Sabahın erken saatleriydi. Evden bir an önce çıkıp randevu aldığım vakte riayet etmem gerekiyordu. Çünkü büyüklerimizden böyle öğrenmiştik. Bende öyle yaptım ancak, elde olmayan nedenlerden otobüsü kaçırınca on beş dakika geciktim. Sonunda yetişip sıramı alıp bekleme kervanına katıldım. Beklemem çok uzun sürmedi. İşimi halledip hemen evin yolunu tuttum. Yol boyunca biraz tembellik yaparak dilime takılan şu mısralarla oyalandım. Bir parantez lütfen! Şimdi bu yazıyı okuyorsanız, neden randevu aldım ve işim neydi diye merak etmişsinizdir. Fuzuli işler işte bilirsimiz, her gün gölgemi kovalıyorum İstanbul’da…
Lütfen dikkatinizi buna vermeyiniz!
Zaten zamanınızı alıyorum.
“…Güneşi sormuyorum lekelenmiş dallardan
Dalları sormuyorum dallardan daha iyi
Yüzümü istiyorum bir süvari alayından
Ne yapsam istiyorum, ama istiyorum
Bir kişi bile değilim yalnızlıktan…” (Edip Cansever – Ben bu kadar değilim)
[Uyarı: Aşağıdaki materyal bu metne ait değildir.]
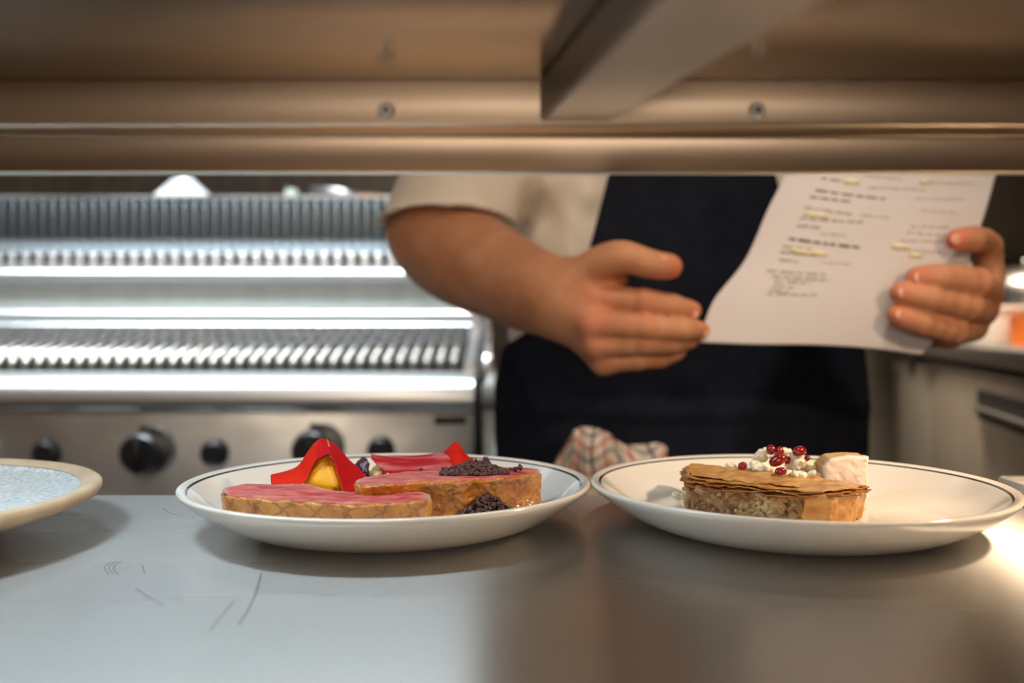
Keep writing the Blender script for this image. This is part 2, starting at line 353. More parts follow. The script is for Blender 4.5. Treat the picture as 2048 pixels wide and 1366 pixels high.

Ve okumaya devam ederek nihayet evin kapısına gelmiştim. Ancak bir şey vardı, nazar-ı dikkatimi celbeden, kapıdaki kitap okuyan güvenlik. Sessizce yanından geçip az ilerde durdum. Sonra başını kaldırıp bana baktı. Bende şöyle bir sual yönelttim kendilerine: “ kitap okuyan birini görseniz” kelama nasıl başlar, ilk önce ne sorardınız?
Bana cevaben ‘ilk önce selam verir ne okuyorsunuz diye sorardım.’ Dedi.
Bir iki saniye bekledikten sonra bana dönüp peki ya siz nasıl söze başlardınız diye sordu. Ben de zaten bunu sormasını istiyordum.
Ben olsam söze şöyle başlardım. İlk önce “Afiyet Olsun Efendi” derdim. Çünkü okumak yeme, içme gibi hatta daha önemli bir ihtiyaçtır. Okumayı ihtiyaç haline getirmezseniz, midenizi doyurursunuz ama ruhunuz hep aç kalır. Ve bir kişi bile olamazsınız yalnızlıktan.